DIRECTIVE>
Pictures stay out of the copy. Repeat exactly the lines from the first entry below through the line that contains "fr.build('window_frame', M['steel'], wdw);", and nothing beyond.
#####
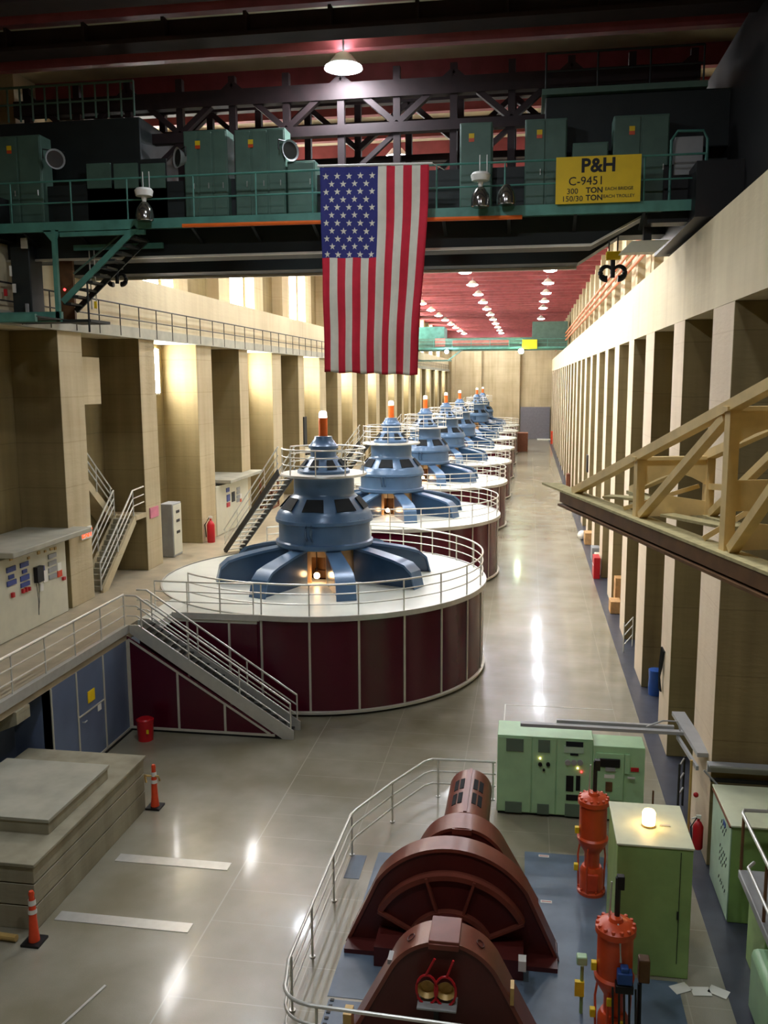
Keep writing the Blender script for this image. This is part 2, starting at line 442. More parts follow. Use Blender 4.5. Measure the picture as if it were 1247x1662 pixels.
# upper columns above the bands
for i in range(2, 24):
    y0 = 19.95+6.08*i
    o = MB().box(5.5, 6.8, y0, y0+1.9, 14.75, 20.7).build('upper_column', M['wall'])
    o2 = MB().box(5.3, 6.8, y0+3.4, y0+4.2, 14.75, 20.7).build('upper_column', M['wall'])
    for q, nm in ((o, 'wide'), (o2, 'narrow')):
        lab = 'short %s cream column above the right crane ledge' % nm
        if i in (4, 5, 6, 7, 8): lab += ', %s along' % ORD[i]
        tag(q, lab, 'column', 'columns above the right crane ledge')
for i in range(0, 24):
    y0 = 27.55+6.21*i
    o = MB().box(-16.9, -16.2, y0, y0+1.8, 15.0, 20.7).build('upper_column', M['wall'])
    lab = 'short cream column above the left crane ledge'
    if i in (2, 3, 4, 5, 6): lab += ', %s along' % ORD[i]
    tag(o, lab, 'column', 'columns above the left crane ledge')
# windows in every second bay of the left wall
wn = 1
for y0 in WINB:
    for (z0, z1, a, b_) in ((10.5, 12.5, -3.6, -0.55), (15.1, 19.6, -3.6, -0.3)):
        wdw = struct(MB().box(-16.9, -16.86, y0+a, y0+b_, z0, z1).build('window_%d' % wn, M['window'], smooth=False))
        fr = MB()
        fr.box(-16.9, -16.8, y0+a-0.08, y0+a, z0, z1).box(-16.9, -16.8, y0+b_, y0+b_+0.08, z0, z1)
        fr.box(-16.9, -16.8, y0+a, y0+b_, z0-0.08, z0).box(-16.9, -16.82, (y0*2+a+b_)/2-0.03, (y0*2+a+b_)/2+0.03, z0, z1)
        fr.build('window_frame', M['steel'], wdw); wn += 1

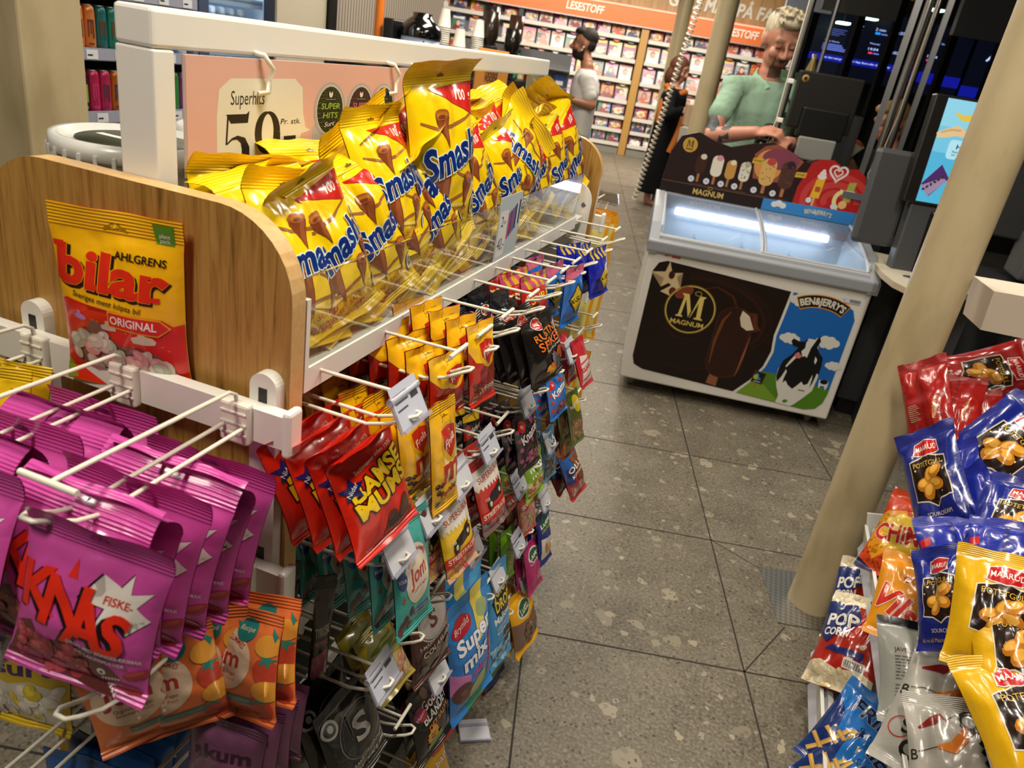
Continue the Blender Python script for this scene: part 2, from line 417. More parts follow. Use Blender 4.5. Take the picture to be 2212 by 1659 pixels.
BAGS={
'bamse':((-0.2878,0.6241,0.9036),(0.1044,0.9905,0.0898),(-0.3666,-0.0456,0.9292),0.1122,0.1281),
'mpea':((-0.2813,0.774,0.8621),(0.1377,0.9904,0.0093),(-0.1562,0.0125,0.9876),0.0617,0.1507),
'mpeb':((-0.3132,0.7527,0.8859),(0.1374,0.9905,0.009),(-0.1902,0.0175,0.9816),0.0670,0.1139),
'toffb':((-0.3091,0.809,0.9743),(0.1388,0.9903,0.0031),(-0.1211,0.0139,0.9925),0.0851,0.0876),
'mtoff':((-0.2839,0.8703,0.9774),(0.1407,0.99,-0.0079),(-0.1878,0.0345,0.9816),0.0690,0.1118),
'rustne':((-0.2518,1.099,0.9351),(0.1166,0.9913,0.0617),(-0.3471,-0.0176,0.9377),0.1185,0.1092),
'red5':((-0.3176,1.213,0.9729),(0.1399,0.9902,-0.0034),(-0.2223,0.0347,0.9744),0.1024,0.0995),
'blk5':((-0.342,1.102,0.9663),(0.141,0.99,-0.0095),(-0.1876,0.0361,0.9816),0.0682,0.0956),
'blue6':((-0.2824,1.313,0.9633),(0.14,0.9901,-0.012),(-0.0674,0.0216,0.9975),0.0867,0.1103),
'dblue7':((-0.2759,1.527,0.9677),(0.1396,0.9902,-0.0017),(-0.2393,0.0354,0.9703),0.1049,0.0998),
'redw':((-0.2457,1.456,0.7902),(0.1222,0.9918,0.0365),(-0.4238,0.0189,0.9056),0.0646,0.1043),
'jom':((-0.2716,0.6944,0.7273),(0.1393,0.9902,-0.001),(-0.1718,0.0251,0.9848),0.0789,0.1645),
'gray':((-0.3839,0.6503,0.5923),(0.7659,0.643,-0.0017),(0.0908,-0.1055,0.9903),0.0246,0.2306),
'srY':((-0.2624,0.8319,0.7259),(0.1289,0.9912,0.0318),(-0.3105,0.0099,0.9505),0.0815,0.1203),
'srR':((-0.2566,0.9526,0.7289),(0.1239,0.9914,0.0419),(-0.3446,0.0034,0.9388),0.0794,0.1256),
'sryb':((-0.2881,0.8023,0.7264),(0.1287,0.9912,0.0305),(-0.3267,0.0133,0.945),0.0484,0.1280),
'ler':((-0.3389,1.023,0.8054),(0.1379,0.9904,0.0081),(-0.156,0.0137,0.9877),0.0539,0.0707),
'knat':((-0.2636,1.137,0.7416),(0.1326,0.9909,0.0217),(-0.2926,0.0182,0.9561),0.0830,0.1067),
'knatB':((-0.2689,1.329,0.7644),(0.1263,0.9911,0.0421),(-0.2954,-0.0029,0.9554),0.0820,0.0880),
'mix':((-0.2784,1.294,0.5877),(0.1296,0.9906,0.0448),(-0.2121,-0.0165,0.9771),0.0812,0.1013),
'cola_b':((-0.274,1.387,0.5817),(0.141,0.99,-0.008),(-0.2216,0.0394,0.9743),0.0670,0.1167),
'jelly':((-0.2685,1.53,0.5694),(0.1311,0.9911,0.0251),(-0.3096,0.0169,0.9507),0.0746,0.1014),
'nuts':((-0.2484,1.511,0.6221),(0.1429,0.9897,-0.0103),(-0.3371,0.0585,0.9396),0.0714,0.1228),
'olli':((-0.2347,1.609,0.4294),(0.1292,0.9915,0.0181),(-0.4829,0.047,0.8744),0.0971,0.1142),
'pastel':((-0.2863,1.34,0.4617),(0.1405,0.9901,-0.0046),(-0.2723,0.0431,0.9613),0.0792,0.0865),
'bluel':((-0.2576,1.467,0.3068),(0.1407,0.99,-0.0061),(-0.2387,0.0399,0.9703),0.0680,0.1352),
'stick':((-0.3,1.28,0.3669),(0.141,0.9899,-0.0117),(-0.1533,0.0335,0.9876),0.0647,0.1299),
'wpink':((-0.3,1.42,0.2658),(0.1391,0.9903,0.0006),(-0.172,0.0236,0.9848),0.0685,0.1153),
'lutP':((-0.261,1.422,0.2566),(0.1263,0.9908,0.0478),(-0.2629,-0.013,0.9647),0.0764,0.1287),
'lutY':((-0.2446,1.389,0.1087),(0.1266,0.9912,0.0388),(-0.3114,0.0026,0.9503),0.1183,0.1607),
'juicy':((-0.2497,1.144,0.2763),(0.1417,0.9899,-0.011),(-0.2212,0.0425,0.9743),0.0896,0.2259),
'juicb':((-0.3189,1.073,0.4334),(0.14,0.9901,-0.0068),(-0.1197,0.0237,0.9925),0.1089,0.0896),
'smix':((-0.2549,0.983,0.3159),(0.1418,0.9898,-0.0136),(-0.187,0.0403,0.9815),0.1457,0.2377),
'redb':((-0.3117,1.153,0.0871),(0.1375,0.9904,0.0106),(-0.1564,0.0112,0.9876),0.1762,0.1751),
'navy':((-0.2983,1.339,0.0147),(0.1397,0.9902,-0.0036),(-0.1544,0.0254,0.9877),0.1022,0.2032),
'colas':((-0.29,0.8375,0.51),(0.1381,0.9904,0.006),(-0.1728,0.0181,0.9848),0.1029,0.1419),
'syel':((-0.2871,0.7039,0.6005),(0.1116,0.9928,0.0443),(-0.5313,0.0219,0.8469),0.0771,0.0984),
'salt':((-0.2993,0.6433,0.4965),(0.1169,0.9902,0.0768),(-0.2832,-0.0409,0.9582),0.1093,0.1447),
'saltb':((-0.3671,0.6152,0.4792),(0.1401,0.9901,-0.0067),(-0.1369,0.026,0.9902),0.0589,0.1569),
'bland':((-0.2757,0.8761,0.3025),(0.1265,0.9908,0.0472),(-0.2628,-0.0124,0.9648),0.1037,0.1479),
'laban':((-0.2802,0.9531,0.1056),(0.1248,0.9912,0.0441),(-0.3121,-0.0029,0.95),0.0851,0.0949),
'bilar':((-0.5829,0.5723,1.025),(0.9815,0.19,0.0213),(-0.0143,-0.0383,0.9992),0.1434,0.1915),
'knas':((-0.3982,0.3185,0.923),(0.9774,0.1666,-0.1303),(0.0971,0.1942,0.9761),0.1170,0.1364),
'knasl':((-0.5273,0.3033,0.9352),(0.9967,0.0793,-0.0196),(-0.0116,0.3749,0.927),0.1317,0.1242),
'jomo':((-0.3602,0.4606,0.7609),(0.9677,-0.0881,0.2362),(-0.1912,0.3538,0.9156),0.1020,0.1115),
'yelb':((-0.5558,0.4016,1.033),(0.9672,0.2233,0.1208),(-0.1755,0.2445,0.9536),0.0495,0.0752),
'mauve':((-0.3614,0.4374,0.6605),(0.9994,0.0354,0.0041),(-0.0084,0.1216,0.9925),0.0918,0.1031),
}
SMASH=[
((-0.459,1.04,1.262),(0.2298,0.9675,0.1058),(-0.1266,-0.078,0.9889),'tall',1.040),
((-0.4742,0.9834,1.207),(-0.0307,0.889,0.4569),(-0.4066,-0.4287,0.8068),0,1.149),
((-0.4707,0.6937,1.18),(0.034,0.9945,0.0993),(-0.4745,-0.0714,0.8773),1,0.953),
((-0.4767,0.9244,1.205),(-0.0173,0.9427,0.3331),(-0.4258,-0.3084,0.8506),2,1.163),
((-0.5153,0.8183,1.187),(0.1444,0.9893,-0.0196),(-0.2534,0.0561,0.9657),1,0.920),
((-0.536,0.6485,1.174),(0.1046,0.991,-0.0837),(-0.1989,0.1033,0.9746),2,0.900),
((-0.4598,0.684,1.172),(0.0489,0.9914,-0.121),(-0.3714,0.1305,0.9193),2,0.914),
((-0.4538,0.733,1.178),(0.0007,0.9664,0.2572),(-0.3199,-0.2435,0.9156),0,0.900),
((-0.4543,0.8361,1.183),(0.0178,0.978,0.2078),(-0.3194,-0.1913,0.9281),1,0.920),
((-0.4687,0.8982,1.231),(0.0659,0.9964,0.0524),(-0.3775,-0.0237,0.9257),2,0.920),
((-0.4518,0.9981,1.184),(-0.0266,0.927,0.3741),(-0.2869,-0.3656,0.8855),0,0.920),
((-0.4526,1.168,1.204),(-0.0126,0.9437,0.3306),(-0.2878,-0.32,0.9026),1,0.950),
((-0.4526,1.319,1.205),(0.0151,0.97,0.2425),(-0.2877,-0.2281,0.9302),2,0.950),
((-0.4525,1.467,1.202),(-0.0422,0.9057,0.4218),(-0.285,-0.4155,0.8638),0,0.950),
((-0.4501,1.633,1.204),(-0.0187,0.9182,0.3957),(-0.2556,-0.387,0.886),1,0.950),
((-0.525,1.448,1.224),(0.1449,0.954,0.2627),(-0.1286,-0.2451,0.9609),1,1.100),
((-0.4971,1.491,1.226),(0.1664,0.9327,-0.3201),(-0.1612,0.346,0.9243),2,1.050),
((-0.5079,1.682,1.247),(0.2151,0.9356,-0.28),(-0.1146,0.309,0.9442),0,1.000),
((-0.4514,1.367,1.231),(0.4183,0.5898,-0.6907),(-0.0337,0.77,0.6371),2,1.000),
((-0.4495,1.729,1.208),(-0.0062,0.8856,0.4644),(-0.2316,-0.4531,0.8608),1,1.098),
((-0.4776,1.551,1.235),(0.2234,0.9377,-0.2662),(-0.3711,0.3343,0.8663),0,0.900),
((-0.4863,1.31,1.219),(0.0426,0.9851,0.1665),(-0.3533,-0.141,0.9248),2,0.900),
((-0.4798,1.344,1.21),(-0.0489,0.9539,0.2961),(-0.4116,-0.2894,0.8642),1,1.216),
((-0.4689,1.165,1.169),(0.0801,0.9967,0.0151),(-0.4224,0.0202,0.9062),0,0.963),
((-0.4691,1.383,1.173),(0.1502,0.979,-0.138),(-0.4028,0.1881,0.8957),1,0.932),
((-0.4883,0.9576,1.179),(-0.0815,0.8978,0.4328),(-0.3783,-0.4296,0.82),0,0.900),
((-0.462,1.04,1.176),(0.0136,0.9877,0.1556),(-0.4297,-0.1348,0.8928),2,0.900),
((-0.4806,0.7664,1.163),(0.1098,0.9815,-0.1568),(-0.563,0.1914,0.804),0,0.919),
((-0.5465,1.322,1.23),(0.0652,0.9866,0.1497),(-0.1502,-0.1386,0.9789),0,0.850),
((-0.5331,1.704,1.187),(0.0869,0.9962,0.0017),(-0.1731,0.0134,0.9848),2,0.920),
((-0.5145,0.7563,1.168),(-0.0747,0.9843,0.1602),(-0.416,-0.1767,0.892),2,0.880),
((-0.5394,1.125,1.205),(0.016,0.9668,0.2551),(-0.2717,-0.2413,0.9316),1,0.920),
]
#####
ANSWER FOR THE TASK>
Keep writing the Blender script for this image. This is part 2, starting at line 442. More parts follow. Use Blender 4.5. Measure the picture as if it were 1247x1662 pixels.
# upper columns above the bands
for i in range(2, 24):
    y0 = 19.95+6.08*i
    o = MB().box(5.5, 6.8, y0, y0+1.9, 14.75, 20.7).build('upper_column', M['wall'])
    o2 = MB().box(5.3, 6.8, y0+3.4, y0+4.2, 14.75, 20.7).build('upper_column', M['wall'])
    for q, nm in ((o, 'wide'), (o2, 'narrow')):
        lab = 'short %s cream column above the right crane ledge' % nm
        if i in (4, 5, 6, 7, 8): lab += ', %s along' % ORD[i]
        tag(q, lab, 'column', 'columns above the right crane ledge')
for i in range(0, 24):
    y0 = 27.55+6.21*i
    o = MB().box(-16.9, -16.2, y0, y0+1.8, 15.0, 20.7).build('upper_column', M['wall'])
    lab = 'short cream column above the left crane ledge'
    if i in (2, 3, 4, 5, 6): lab += ', %s along' % ORD[i]
    tag(o, lab, 'column', 'columns above the left crane ledge')
# windows in every second bay of the left wall
wn = 1
for y0 in WINB:
    for (z0, z1, a, b_) in ((10.5, 12.5, -3.6, -0.55), (15.1, 19.6, -3.6, -0.3)):
        wdw = struct(MB().box(-16.9, -16.86, y0+a, y0+b_, z0, z1).build('window_%d' % wn, M['window'], smooth=False))
        fr = MB()
        fr.box(-16.9, -16.8, y0+a-0.08, y0+a, z0, z1).box(-16.9, -16.8, y0+b_, y0+b_+0.08, z0, z1)
        fr.box(-16.9, -16.8, y0+a, y0+b_, z0-0.08, z0).box(-16.9, -16.82, (y0*2+a+b_)/2-0.03, (y0*2+a+b_)/2+0.03, z0, z1)
        fr.build('window_frame', M['steel'], wdw); wn += 1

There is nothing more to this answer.